We study two problems from mathematical signal processing. First, we consider problem of approximately recovering signals on a smooth, compact manifold from one-bit linear measurements drawn from either a Gaussian ensemble, partial circulant ensemble, or bounded orthonormal ensemble and quantized using \(\Sigma\Delta\) or distributed noise-shaping schemes. We construct a convex optimization algorithm for signal recovery that, given a Geometric Multi-Resolution Analysis approximation of the manifold, guarantees signal recovery with high probability. We prove an upper bound on the recovery error which outperforms prior works that use memoryless scalar quantization, requires a simpler analysis, and extends the class of measurements beyond Gaussians.

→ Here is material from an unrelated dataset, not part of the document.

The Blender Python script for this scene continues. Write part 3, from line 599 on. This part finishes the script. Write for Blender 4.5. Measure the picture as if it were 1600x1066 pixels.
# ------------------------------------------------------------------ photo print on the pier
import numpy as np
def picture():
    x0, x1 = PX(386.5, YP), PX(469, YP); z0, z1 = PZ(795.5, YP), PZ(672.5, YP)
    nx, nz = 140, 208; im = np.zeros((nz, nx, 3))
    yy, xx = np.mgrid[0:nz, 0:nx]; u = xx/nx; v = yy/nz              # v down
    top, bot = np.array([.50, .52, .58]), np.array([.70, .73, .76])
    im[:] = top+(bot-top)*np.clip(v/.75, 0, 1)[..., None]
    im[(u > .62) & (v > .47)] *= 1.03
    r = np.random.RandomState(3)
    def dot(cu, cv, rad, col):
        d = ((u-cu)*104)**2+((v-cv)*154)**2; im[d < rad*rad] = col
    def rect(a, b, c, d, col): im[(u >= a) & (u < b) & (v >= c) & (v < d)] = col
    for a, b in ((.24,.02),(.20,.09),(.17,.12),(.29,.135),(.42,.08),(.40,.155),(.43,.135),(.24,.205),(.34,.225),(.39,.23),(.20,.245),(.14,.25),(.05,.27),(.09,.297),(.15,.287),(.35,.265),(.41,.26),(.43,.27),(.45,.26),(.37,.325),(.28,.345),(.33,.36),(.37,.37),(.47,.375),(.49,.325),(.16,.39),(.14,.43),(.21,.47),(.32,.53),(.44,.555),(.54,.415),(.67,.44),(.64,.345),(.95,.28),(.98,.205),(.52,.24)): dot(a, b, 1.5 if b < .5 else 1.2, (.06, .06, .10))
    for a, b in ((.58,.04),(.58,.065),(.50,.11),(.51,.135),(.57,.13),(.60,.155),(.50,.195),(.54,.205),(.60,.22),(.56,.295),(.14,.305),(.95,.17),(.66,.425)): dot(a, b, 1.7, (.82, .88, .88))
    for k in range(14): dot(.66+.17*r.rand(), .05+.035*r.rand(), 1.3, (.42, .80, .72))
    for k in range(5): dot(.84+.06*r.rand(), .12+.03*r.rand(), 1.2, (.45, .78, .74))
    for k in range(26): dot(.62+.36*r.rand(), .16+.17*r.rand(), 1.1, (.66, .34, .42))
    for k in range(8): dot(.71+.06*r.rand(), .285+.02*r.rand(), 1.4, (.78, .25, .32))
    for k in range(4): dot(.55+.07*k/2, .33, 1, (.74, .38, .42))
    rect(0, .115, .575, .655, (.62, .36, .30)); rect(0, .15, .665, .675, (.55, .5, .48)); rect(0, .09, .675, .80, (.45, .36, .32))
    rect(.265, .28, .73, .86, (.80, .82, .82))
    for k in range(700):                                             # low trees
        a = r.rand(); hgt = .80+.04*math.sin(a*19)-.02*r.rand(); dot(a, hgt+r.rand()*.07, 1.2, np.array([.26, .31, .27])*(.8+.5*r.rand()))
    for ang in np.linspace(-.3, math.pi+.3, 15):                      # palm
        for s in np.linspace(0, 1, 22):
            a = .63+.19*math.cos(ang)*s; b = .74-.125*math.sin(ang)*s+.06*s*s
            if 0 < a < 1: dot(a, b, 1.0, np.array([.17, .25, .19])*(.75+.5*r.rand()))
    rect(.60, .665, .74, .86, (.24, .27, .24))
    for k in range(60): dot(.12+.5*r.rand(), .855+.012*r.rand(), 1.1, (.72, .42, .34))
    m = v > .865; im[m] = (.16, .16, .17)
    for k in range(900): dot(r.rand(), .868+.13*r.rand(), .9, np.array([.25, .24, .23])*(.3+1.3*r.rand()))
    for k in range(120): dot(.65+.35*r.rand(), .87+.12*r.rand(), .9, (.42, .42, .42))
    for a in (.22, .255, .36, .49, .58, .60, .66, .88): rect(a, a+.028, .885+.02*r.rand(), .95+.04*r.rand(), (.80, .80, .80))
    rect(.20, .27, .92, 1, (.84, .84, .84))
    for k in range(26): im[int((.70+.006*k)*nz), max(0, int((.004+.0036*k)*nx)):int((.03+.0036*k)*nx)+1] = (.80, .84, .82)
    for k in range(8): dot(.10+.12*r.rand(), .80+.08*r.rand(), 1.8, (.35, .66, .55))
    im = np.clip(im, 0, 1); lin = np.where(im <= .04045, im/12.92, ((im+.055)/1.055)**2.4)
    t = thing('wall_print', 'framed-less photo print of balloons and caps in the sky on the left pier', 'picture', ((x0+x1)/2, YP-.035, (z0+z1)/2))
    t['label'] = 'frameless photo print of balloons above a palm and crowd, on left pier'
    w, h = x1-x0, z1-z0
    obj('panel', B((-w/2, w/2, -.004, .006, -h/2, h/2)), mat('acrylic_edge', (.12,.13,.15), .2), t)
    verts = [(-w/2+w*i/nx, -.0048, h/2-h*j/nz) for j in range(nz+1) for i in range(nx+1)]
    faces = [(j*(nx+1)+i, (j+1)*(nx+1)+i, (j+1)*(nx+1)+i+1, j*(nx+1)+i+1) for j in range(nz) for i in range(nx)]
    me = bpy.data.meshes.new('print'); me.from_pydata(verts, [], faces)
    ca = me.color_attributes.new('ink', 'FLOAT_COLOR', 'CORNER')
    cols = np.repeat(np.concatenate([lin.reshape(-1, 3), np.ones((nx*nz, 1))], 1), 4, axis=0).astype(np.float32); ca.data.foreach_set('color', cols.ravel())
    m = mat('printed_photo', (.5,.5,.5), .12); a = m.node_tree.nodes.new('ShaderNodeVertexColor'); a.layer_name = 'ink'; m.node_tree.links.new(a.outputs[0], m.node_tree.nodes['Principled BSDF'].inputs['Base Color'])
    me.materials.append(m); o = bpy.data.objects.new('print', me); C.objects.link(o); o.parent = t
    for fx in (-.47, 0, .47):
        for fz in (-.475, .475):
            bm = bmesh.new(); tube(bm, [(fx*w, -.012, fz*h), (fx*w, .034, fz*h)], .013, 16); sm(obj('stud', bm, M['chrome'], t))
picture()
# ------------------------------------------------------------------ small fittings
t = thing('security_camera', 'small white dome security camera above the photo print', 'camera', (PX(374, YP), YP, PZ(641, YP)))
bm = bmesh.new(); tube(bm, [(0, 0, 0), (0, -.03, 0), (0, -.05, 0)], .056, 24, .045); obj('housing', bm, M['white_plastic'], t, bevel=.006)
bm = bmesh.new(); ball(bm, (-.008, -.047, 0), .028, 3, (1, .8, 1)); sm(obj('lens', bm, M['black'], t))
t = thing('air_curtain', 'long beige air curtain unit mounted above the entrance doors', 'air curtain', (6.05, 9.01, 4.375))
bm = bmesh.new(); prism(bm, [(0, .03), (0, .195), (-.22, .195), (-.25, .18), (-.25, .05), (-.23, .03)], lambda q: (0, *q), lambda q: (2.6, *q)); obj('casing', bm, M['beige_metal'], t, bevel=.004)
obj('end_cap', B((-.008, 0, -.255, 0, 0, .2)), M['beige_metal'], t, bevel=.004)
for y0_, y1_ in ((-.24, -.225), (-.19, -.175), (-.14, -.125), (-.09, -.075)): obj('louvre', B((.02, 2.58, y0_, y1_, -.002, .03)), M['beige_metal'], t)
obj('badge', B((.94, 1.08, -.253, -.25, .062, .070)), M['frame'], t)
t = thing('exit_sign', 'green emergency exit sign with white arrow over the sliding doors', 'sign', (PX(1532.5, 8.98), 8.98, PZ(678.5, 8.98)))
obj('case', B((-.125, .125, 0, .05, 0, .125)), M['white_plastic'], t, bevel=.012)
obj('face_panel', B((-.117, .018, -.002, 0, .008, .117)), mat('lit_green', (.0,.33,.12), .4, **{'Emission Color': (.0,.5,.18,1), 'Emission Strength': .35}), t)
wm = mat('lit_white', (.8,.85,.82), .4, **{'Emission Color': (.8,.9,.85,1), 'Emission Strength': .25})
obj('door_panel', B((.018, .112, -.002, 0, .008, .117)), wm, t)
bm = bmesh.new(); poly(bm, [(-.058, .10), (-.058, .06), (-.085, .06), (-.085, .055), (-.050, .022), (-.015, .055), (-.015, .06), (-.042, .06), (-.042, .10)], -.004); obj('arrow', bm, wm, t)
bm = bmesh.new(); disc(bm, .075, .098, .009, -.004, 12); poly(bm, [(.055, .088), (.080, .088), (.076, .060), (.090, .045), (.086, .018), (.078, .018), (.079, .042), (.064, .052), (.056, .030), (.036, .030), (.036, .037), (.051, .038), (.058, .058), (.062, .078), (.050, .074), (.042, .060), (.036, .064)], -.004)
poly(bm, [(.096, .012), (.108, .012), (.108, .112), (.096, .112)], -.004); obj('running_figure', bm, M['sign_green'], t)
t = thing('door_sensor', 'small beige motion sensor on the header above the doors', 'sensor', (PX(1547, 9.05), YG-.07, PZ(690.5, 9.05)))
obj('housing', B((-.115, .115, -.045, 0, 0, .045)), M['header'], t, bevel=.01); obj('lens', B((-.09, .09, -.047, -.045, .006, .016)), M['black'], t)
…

Second, we consider the problem of approximation continuous functions on compact domains using neural networks. The learning speed of feed-forward neural networks is notoriously slow and has presented a bottleneck in deep learning applications for several decades. For instance, gradient-based learning algorithms, which are used extensively to train neural networks, tend to work slowly when all of the network parameters must be iteratively tuned. To counter this, both researchers and practitioners have tried introducing randomness to reduce the learning requirement. Based on the original construction of B.~Igelnik and Y.H.~Pao, single layer neural-networks with random input-to-hidden layer weights and biases have seen success in practice, but the necessary theoretical justification is lacking. We begin to fill this theoretical gap by providing a (corrected) rigorous proof that the Igelnik and Pao construction is a universal approximator for continuous functions on compact domains, with \(\varepsilon\)-error convergence rate inversely proportional to the number of network nodes; we then extend this result to the non-asymptotic setting using a concentration inequality for Monte-Carlo integral approximations. We further adapt this randomized neural network architecture to approximate functions on smooth, compact submanifolds of Euclidean space, providing theoretical guarantees in both the asymptotic and non-asymptotic cases.